What gets me is that during these incidents, is seeing how some train operators respond. Some train operator just give up and try to run a minimal service that they can get away with, rather than trying to get people even slightly closer to their destination or inconvenience as few people as possible. I have some sympathy for some operators such as Avanti and Northern but it does seem that situations like this are seen as an easy way to get trains back to the depot early and cut services. They don't need to care about the cost as any taxis or replacement buses as that cost is just being sent to Network Rail.
What I mean by this is, TFW South Wales - Manchester services mostly terminated at Crewe. Every time someone breaks a fingernail and TFW cancel Crewe - Manchester and don't give a stuff. They had the stock and staff as they would have already booked to run through to Manchester and so why couldn't they extend all services to Wilmslow to turnaround there? For passengers travelling northbound, they are closer to Manchester (by quite a bit), others may be able to get lifts from Wilmslow or use some local buses to get onwards from there. For Southbound passengers it would have meant anyone boarding at Wilmslow (given Avanti were understandably up the wall) a chance to get to Crewe for onward travel. This would reduce the number of passengers affected by the incident.
Similarly Manchester - North Wales services ended at Warrington Bank Quay. Do TFW staff not sign Earlestown P3 so they could turnback? Not ideal given, passengers could have use TFW to Earlestown for connections to Manchester Victoria or Liverpool or Newton Le Willows passengers could have gotten a lift/local bus 10 minutes up the road.
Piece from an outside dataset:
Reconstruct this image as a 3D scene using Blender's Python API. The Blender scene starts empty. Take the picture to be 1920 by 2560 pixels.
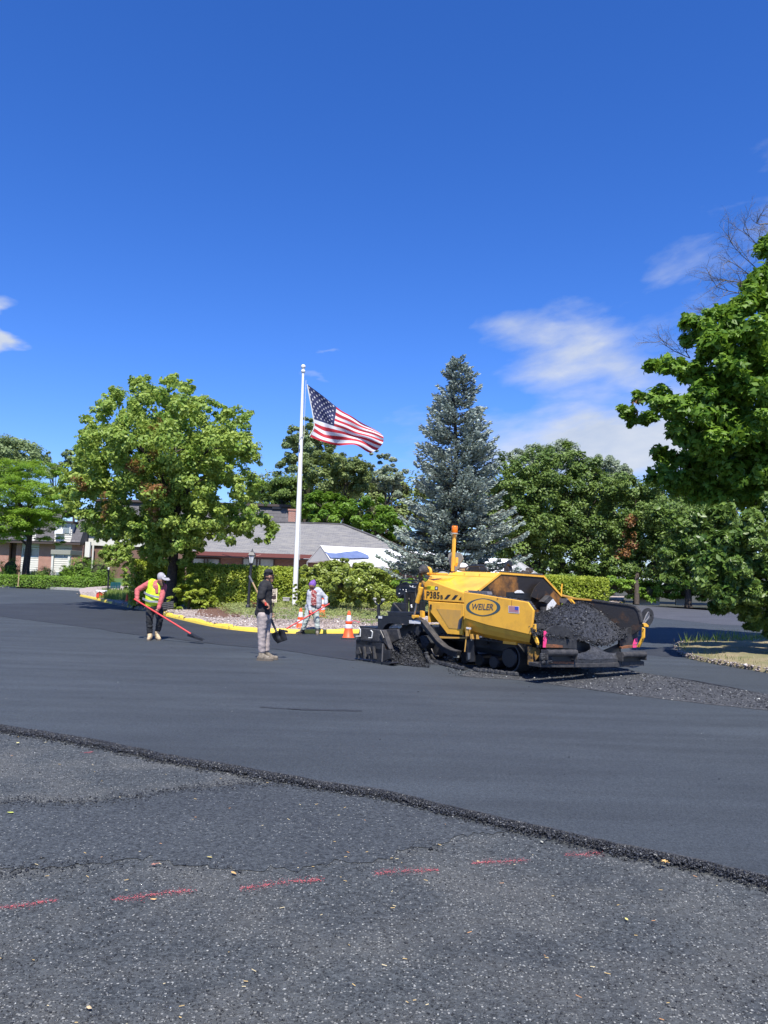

East Midlands Railway prioritised getting their trains back to the East Midlands. No attempt to run trains to Stockport to turn them around there. Or at worst case, offer trains to Hazel Grove but tell people that there is no onward travel from there and that the choice is wait at Sheffield, use an alternative route, or go to Hazel Grove and find your own way onwards (with of course the 192 bus running to Stockport Manchester frequently). Again, given staff and stock would have already been allocated to these runs, the staff/stock issue isn't really there.
Cross Country did their usual and cancelled everything between Manchester and Birmingham New Street, with zero care in the world for passengers. Why couldn't they turning trains at Stoke (as they did at the very start of the incident) or Macclesfield (Avanti ran some services to Macclesfield). Instead just abandon everyone at Birmingham and hope they find their way from there. Standard pitiful response from Cross Country on the long distance network.
Northern, while I have some sympathy for them and their situation (given staff bases, the electric being of in some areas etc), surely they could have done something between Buxton and Hazel Grove/Stockport. They have a staff depot in Buxton and trains were stuck that side of the block. Various trains at Manchester Airport, surely they could have got a guard and driver to run Manchester Airport - Crewe shuttles (so people could connect onto Metrolink into Manchester) rather than abandoning it. Mid Cheshire Line had 2x150s which terminated at Altrincham and rather than try to get staff to them to run back to Chester and run some kind of service, they kept the train at Altrincham for an hour then ran it to Stockport to add it to the congestion.
TPE on North Trans Pennine could have done a few things better (not having trains block Victoria for over an hour waiting for their WTT return, and instead stepped up the trains to return east on the next service, and trying to run South Pennine services to Stockport) but on the whole, I think they seemed to run the best service given the disruption, including WCML services reaching Manchester Piccadilly in most cases.